A Cassino come in tutta Europa, stiamo pagando  quelle scelte ideologiche con la disoccupazione, il comparto dell’ automotive  è stato costretto a reinventarsi non con lo scopo di non inquinare ma con il capriccio di camminare “elettrico” senza accorgersi che l’unico Paese al mondo che ha questo know how è la Cina che si è accaparrata da anni le terre rare per costruire batterie. Ma poi come si caricano queste batterie? Con la corrente,  e come la si produce? A gas!! E dove sta il vantaggio? E come si smaltiscono? Sarebbe stato più logico imporre delle restrizioni alle emissioni e lasciare ai costruttori di auto di investire sulla ricerca per proporre soluzioni idonee, come chiedevano Italia e Germania .

Invece si lasciano chiudere le fabbriche in Europa nel silenzio colpevole dell’UE. A Cassino si riunisce la consulta dei sindaci, e cosa possono fare al cospetto di interessi internazionali?
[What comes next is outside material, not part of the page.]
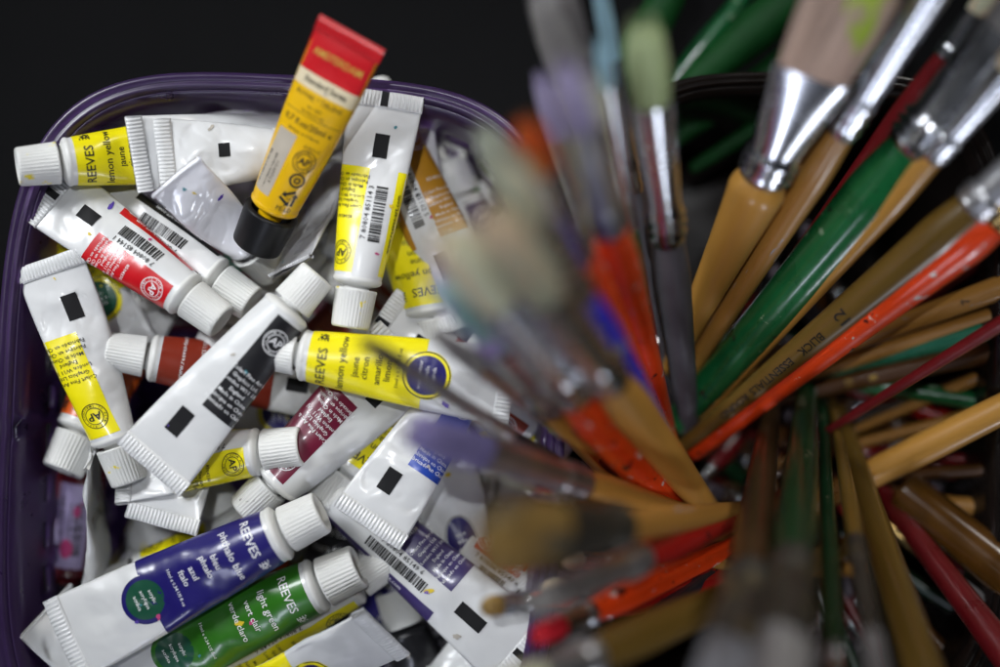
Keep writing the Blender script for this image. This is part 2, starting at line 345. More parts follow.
def rust_back(d,L,CI,k,lm,o):
    d.rect('label_panel',lm,.12,4.2*k,-CI/4-.5,CI/4+.5); d.text('lettering',M_inkw,'www.reeves-tex.com',.9*k,.35,.24); d.text('lettering',M_inkw,'Piscataway, NJ 08855 USA',1.6*k,-.1,.2)
    d.text('lettering',M_inkw,'Made in China',2.1*k,0,.2); d.rect('registration_mark',M_mark,4.7*k,5.5*k,-.38,.12,.02)
def plain_mark(d,L,CI,k,lm,o): d.rect('registration_mark',M_mark,L*.46,L*.57,-.30,.16,.02)
def ovalblue(d,L,CI,k,lm,o):
    d.disc('emblem_disc',lab('blue'),L*.42,0,0,.52,.018,sq=1.7); d.disc('emblem_disc',M_shade,L*.42,0,.56,.60,.018,sq=1.6)
    for q,ln in enumerate(('water','aqua','acua')): d.text('emblem_lettering',M_inkw,ln,L*.42-.25+.25*q,0,.2)
    d.text('lettering',M_ink,'0.34 US. fl',L*.22,0,.3,90)
tube('paint_tube',(17,167),(266,142),1.9,-1.4,'lemon yellow and white tube at the top left, stained ribbed cap by the basket corner',lay=front,cap='y',seed=1,roll=4,white='y')
tube('paint_tube',(338,132),(131,155),-2.4,1.6,'plain white tube whose ridged end lies across the top left lemon yellow tube',lay=None,seed=3,white='n',roll=-6,fill=.8)
tube('paint_tube',(322,150),(157,157),-.3,1.75,'white tube with a black rectangle, its crimp behind the crumpled foil end',lay=plain_mark,seed=4,white='y',roll=3)
tube('paint_tube',(256,246),(353,32),.6,4.0,'large yellow and red tube with black cap sticking up over the basket rim',r=.84,lay=amsterdam,col='amber',body=mat('tube_amber',COL['amber'],.3,coat=.4,mottle=.06),
   capL=1.5,capR=.92,capmat=mat('cap_black',(.008,.008,.009),.38,coat=.0,spec=.3,mottle=.1),smooth_cap=True,seed=5,crimp_mat=lab('red'),wr=.02,roll=0,crimpL=.5,mark=False,flare=.9)
tube('paint_tube',(350,328),(387,92),1.3,1.2,'white tube with yellow side panel standing cap down beside the tall yellow and red tube',lay=back,cap='y',white='p',seed=6,roll=-3,wr=.04,code='85114 3')
tube('paint_tube',(372,84),(474,322),-1.6,-.4,'white tube with ochre panel and barcode, right of the cap down white and yellow tube',lay=back,col='ochre',seed=7,roll=0,code='85162 5')
tube('paint_tube',(272,272),(175,176),-1.3,2.4,'crumpled shiny silver white flattened tube end below the black rectangle tube',body=M_foil,r=.66,lay=None,seed=8,crimp=True,crimpL=.12,wr=.07,fill=2.2,cap='n',roll=-4,flex=.10,mark=False)
tube('paint_tube',(352,150),(290,268),-3.2,.9,'flat grey tube end with a bright folded edge under the black capped tube',lay=None,seed=9,r=.7,crimpL=.15,fill=1.6,roll=55,body=mat('tube_grey',(.45,.45,.46),.25,coat=.4),mark=False)
tube('paint_tube',(318,274),(148,470),1.6,2.0,'large white tube with black text panel lying diagonally across the middle of the heap',r=.86,lay=back_plain,col='black',seed=10,roll=0,white='y',cap='n',wr=.03,flare=1.02)
tube('paint_tube',(222,322),(47,190),1.3,.6,'white tube with red panel and barcode lying towards the upper left corner',lay=back,col='red',seed=11,roll=14,white='b',cap='n',code='85144 1')
tube('paint_tube',(252,304),(62,178),.2,-.5,'white tube with barcode just behind the red panelled tube',lay=back,col='black',seed=12,roll=4,cap='n',code='85165 7')  # panel coloured black to stand in for the dark gap between tubes
tube('paint_tube',(130,482),(47,258),.3,1.0,'bent white and yellow tube down the left side of the heap, stained cap',lay=back_plain,seed=13,cy=-.1,roll=38,twist=-40,r=.78,cap='y',white='n',fill=1.1,code='85114 3')
tube('paint_tube',(106,350),(352,392),.2,-1.8,'rust red tube with red spotted white cap, running under the diagonal black panelled tube',lay=rust_back,col='rust',seed=14,roll=-10,cap='r',white='r')
tube('paint_tube',(257,348),(514,388),1.5,1.6,'lemon yellow watercolour tube with blue disc lying level in the middle of the heap',lay=front,seed=15,cap='n',white='p',roll=4,r=.86,wr=.03)
tube('paint_tube',(303,446),(118,470),.9,-.2,'yellow tube end with round white cap, between the diagonal tube and the maroon tube',lay=back,seed=16,roll=28,cap='n',capR=.74,code='85114 3')
tube('paint_tube',(236,292),(160,527),-1.6,.6,'plain white tube end with ridged crimp poking out below the diagonal black panelled tube',lay=None,seed=17,roll=3,white='n')
tube('paint_tube',(243,512),(412,352),.2,.3,'white tube with maroon text panel and pink smears left of the blue panelled tube',lay=back_plain,col='maroon',seed=18,roll=16,white='p',cap='d',r=1.0)
tube('paint_tube',(492,340),(366,528),.2,1.5,'white tube with blue text panel and blue specks, crimp down, right of the maroon tube',lay=back_plain,col='royal',seed=19,white='b',roll=0,r=.86)
tube('paint_tube',(322,504),(446,330),-.7,-.9,'yellow lettered tube with a plain ribbed cap squeezed between maroon and blue panelled tubes',lay=front,seed=21,cap='n',roll=10)
tube('paint_tube',(308,466),(526,660),-1.2,.5,'white tube with barcode and dark violet panel in the lower middle of the heap',lay=back,col='navy',seed=20,roll=0,r=.92,white='n',code='85149 6',wr=.05)
tube('paint_tube',(322,512),(60,643),1.4,1.2,'phthalo blue and white tube in the lower left, above the light green tube',lay=front,col='blue',seed=22,roll=6,cap='b',r=.96,capR=.80)
tube('paint_tube',(359,566),(84,692),.5,.2,'light green tube lying along the lower side of the phthalo blue tube',lay=front,col='green',seed=24,roll=-2,cap='n',r=.96,capR=.84)
tube('paint_tube',(392,558),(140,716),-.6,.0,'white tube with yellow edge lying beneath the light green tube',lay=back,seed=23,roll=-30,col='yellow')
tube('paint_tube',(160,742),(388,632),-.2,1.6,'white tube at the bottom edge with its ridged crimp facing right beside the barcode tube',lay=front,seed=25,roll=40,white='n',r=.95)
tube('paint_tube',(352,468),(300,700),-2.6,-2.6,'black labelled tube showing between the white caps of the blue and green tubes',lay=front,col='black',seed=26,roll=0)
tube('paint_tube',(492,640),(432,440),-2.0,-.8,'white tube with small blue oval and torn side, right of the blue panelled tube',lay=ovalblue,seed=27,white='n',r=.86,roll=6,wr=.07)
tube('paint_tube',(392,590),(452,760),-1.8,-1.6,'black tube with large white letters at the bottom edge',lay=black_word,body=lab('black'),seed=28)
tube('paint_tube',(440,520),(330,720),-2.6,-2.6,'dark green disc tube glimpsed between the barcode tube and the bottom white crimp',lay=front,col='blue',seed=30,roll=0)
tube('paint_tube',(62,471),(150,285),-.5,-2.6,'orange labelled tube with grimy cap against the left basket wall',lay=front,col='orange',seed=29,cap='d',capR=.80,r=.9,roll=0)
tube('paint_tube',(48,176),(128,362),-1.8,-1.6,'white tube with green disc showing between the bent yellow and red panelled tubes',lay=front,seed=32,col='yellow')
tube('paint_tube',(66,612),(86,440),-3.4,-3.0,'dark red bottle with barcode sticker and black cap deep at the left wall','paint bottle',body=mat('bottle_red',(.09,.008,.012),.25,coat=.5),lay=dark_bottle,capL=1.3,capR=.84,capmat=_M['cap_black'],smooth_cap=True,r=.8,fill=.15,crimp=False,seed=33)
tube('paint_tube',(104,700),(92,452),-3.2,.3,'white tube turned on edge, thin curled side up, left of the ridged crimp',lay=None,seed=34,roll=96,fill=1.6,crimpL=.1,wr=.1,flex=.05,mark=False)
tube('paint_tube',(190,760),(44,610),-2,-.2,'torn white tube corner poking out left of the phthalo blue tube',lay=None,seed=35,roll=40,crimpL=.1,wr=.1,mark=False)
tube('paint_tube',(100,590),(262,528),-1.2,-1.6,'small yellow tube glimpsed above the phthalo blue tube',lay=back,seed=36,roll=-40)
tube('paint_tube',(430,395),(206,420),-2.2,-2.4,'yellow tube with blue disc glimpsed under the rust red tube',lay=front,seed=37)
tube('paint_tube',(436,358),(392,122),-.9,-1.6,'yellow acrylic tube with green disc behind the cap down white and yellow tube',lay=front,seed=38,roll=4,r=.95)
tube('paint_tube',(566,452),(376,318),-1.6,-.2,'white tube with black marked crimp poking out above the level lemon yellow tube',lay=back,seed=39,roll=12,col='rust')
tube('paint_tube',(448,160),(520,360),-3.0,-3.6,'white capped tube half hidden behind the blurred brush tips at the basket corner',lay=back,seed=40,col='navy',roll=8)
tube('paint_tube',(560,512),(478,372),-1.6,-1.2,'yellow tube glimpsed right of the level lemon yellow tube under the brushes',lay=front,seed=41)
tube('paint_tube',(205,478),(300,640),-2.0,-3.2,'orange collared tube with white cap under the yellow tube end',lay=front,col='orange',seed=42,cap='n')
tube('paint_tube',(430,520),(556,610),-1.6,-1.2,'white tube half hidden under the ochre brush tip beside the basket edge',lay=back,col='red',seed=43,roll=-10)
tube('paint_tube',(400,730),(542,590),-.9,-.8,'pale pink white tube standing crimp up at the lower right basket edge',lay=None,seed=44,white='p',roll=-18)
tube('paint_tube',(130,300),(300,232),-2.2,-2.0,'maroon tube lying under the crumpled foil tube end',lay=front,col='maroon',seed=45,names=('alizarin',('alizarine',),('carmin',)))
# deep layers of the heap
rr=random.Random(11); GL='white paint tube buried deep in the heap, mostly covered by the tubes above it'
for i in range(34):
    ang=rr.uniform(0,2*PI); cx=rr.uniform(95,480); cy=rr.uniform(170,690); z=-3.1-1.1*(i%3)+rr.uniform(-.2,.2); hl=118
    x0,y0,x1,y1=cx-hl*math.cos(ang),cy-hl*math.sin(ang),cx+hl*math.cos(ang),cy+hl*math.sin(ang)
    x0,x1=[min(535,max(70,v)) for v in(x0,x1)]; y0,y1=[max(150,v) for v in(y0,y1)]
    if math.hypot(x1-x0,y1-y0)<150: continue
    tube('paint_tube',(x0,y0),(x1,y1),z,z-.2,GL,lay=None if i%3==0 else (front if i%3==1 else back),col=rr.choice(['yellow','blue','maroon','green','rust','ochre','black']),
        seed=60+i,roll=rr.uniform(-30,30),group='tubes buried deep in the heap')
exec_brushes=True
# ---------------------------------------------------------------- brushes
H={'wood':mat('handle_wood',(.44,.21,.042),.38,bump=.35,bump_scale=170,coat=.5,mottle=.25,stretch=7,spots=(.05,.04,.08),spot_scale=230,spot_thr=.665,spots2=(.35,.36,.40)),
 'tan':mat('handle_tan',(.58,.29,.055),.36,bump=.35,bump_scale=170,coat=.5,mottle=.22,stretch=7,spots=(.06,.05,.08),spot_scale=200,spot_thr=.70),
 'olive':mat('handle_olive',(.16,.092,.016),.33,bump=.35,bump_scale=170,coat=.5,mottle=.25,stretch=6,spots=(.4,.38,.33),spot_scale=120,spot_thr=.68),
 'brown':mat('handle_brown',(.10,.038,.008),.33,bump=.35,bump_scale=170,coat=.5,mottle=.3,stretch=6,spots=(.4,.25,.08),spot_scale=80,spot_thr=.74),
 'orange':mat('handle_orange',(.85,.060,.006),.30,bump=.35,bump_scale=170,coat=.6,mottle=.2,spots=(.07,.006,.008),spot_scale=110,spot_thr=.63,spots2=(.65,.6,.55)),
 'red':mat('handle_red',(.36,.010,.008),.30,bump=.35,bump_scale=170,coat=.6,mottle=.25,spots=(.04,.006,.006),spot_scale=70,spot_thr=.66),
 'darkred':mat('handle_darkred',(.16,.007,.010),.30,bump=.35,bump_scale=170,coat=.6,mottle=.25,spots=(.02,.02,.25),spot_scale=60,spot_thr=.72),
 'green':mat('handle_green',(.010,.15,.042),.28,bump=.35,bump_scale=170,coat=.6,mottle=.35,spots=(.22,.38,.22),spot_scale=80,spot_thr=.64,spots2=(.02,.03,.02)),
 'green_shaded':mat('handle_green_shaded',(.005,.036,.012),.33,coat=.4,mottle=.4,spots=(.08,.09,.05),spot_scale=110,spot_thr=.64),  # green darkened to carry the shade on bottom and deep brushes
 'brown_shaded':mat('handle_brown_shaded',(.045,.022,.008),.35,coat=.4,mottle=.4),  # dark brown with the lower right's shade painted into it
 'leaf':mat('handle_leaf',(.006,.060,.012),.6,spec=.2,mottle=.3),
 'teal':mat('handle_teal',(.010,.19,.10),.28,bump=.35,bump_scale=170,coat=.6,mottle=.2,spots=(.01,.015,.012),spot_scale=60,spot_thr=.56),
 'blue':mat('handle_blue',(.020,.020,.75),.28,coat=.6,mottle=.15,spots=(.35,.38,.55),spot_scale=85,spot_thr=.60),
 'grey':mat('handle_grey',(.11,.105,.12),.42,bump=.35,bump_scale=170,mottle=.25,spots=(.34,.24,.10),spot_scale=60,spot_thr=.72),
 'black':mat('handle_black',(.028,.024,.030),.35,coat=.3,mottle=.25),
 'amber':mat('handle_amber',(.12,.05,.008),.18,coat=.8,mottle=.4)}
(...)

La stessa Regione e lo stesso Stato sono impotenti dinanzi a decisioni ideologiche assunte dall’UE.

Come Paese eravamo già indietro per i costi energetici, oggi siamo tutti nella medesima condizione di un sistema produttivo dell’auto che sempre di più andrà in crisi e sempre di più favorirà le auto costruite in Cina. Non bastano più le dimensioni internazionali di un gruppo oggi il problema è la produzione non la vendita, e la produzione di battere che rende l’Europa debole al cospetto della Cina.
Marchionne lo aveva abbondantemente anticipato in una intervista, oggi anche Stellantis si accorge che aveva ragione, anche i colossi tedeschi dell’Audi e della Volkswagen  sono in crisi e chiudono le fabbriche.

Protestare, lanciare un grido di allarma va bene, ma i sindaci della consulta dovrebbero dire con forza che la strada dell’elettrico come unica ed imposta soluzione è sbagliata  e dovrebbero avere la forza di chiedere allo Stato che le fabbriche costruite con i soldi pubblici non possono essere cedute, lo Stato deve riprendersele  e mettere a disposizione di chi ha la forza di voler investire in Italia.
Va bene protestare ma bisogna indicare qualche soluzione, e non limitarsi ad inutili appelli, ad esempio convocare a Cassino i capigruppo dei partiti italiani in Parlamento Europeo per chiedere un impegno comune in una  diversa direzione.

Abbiamo la fortuna che i tre maggiori partiti hanno i loro capidelegazione tutti non lontani da Cassino, questo potrebbe agevolare la presenza in un incontro tra la conferenza dei sindaci, la Regione, il Governo ed il Parlamento UE. E’ una proposta non la soluzione ma certamente non è la soluzione una riunione piena di buona volontà ma priva di qualsiasi efficacia.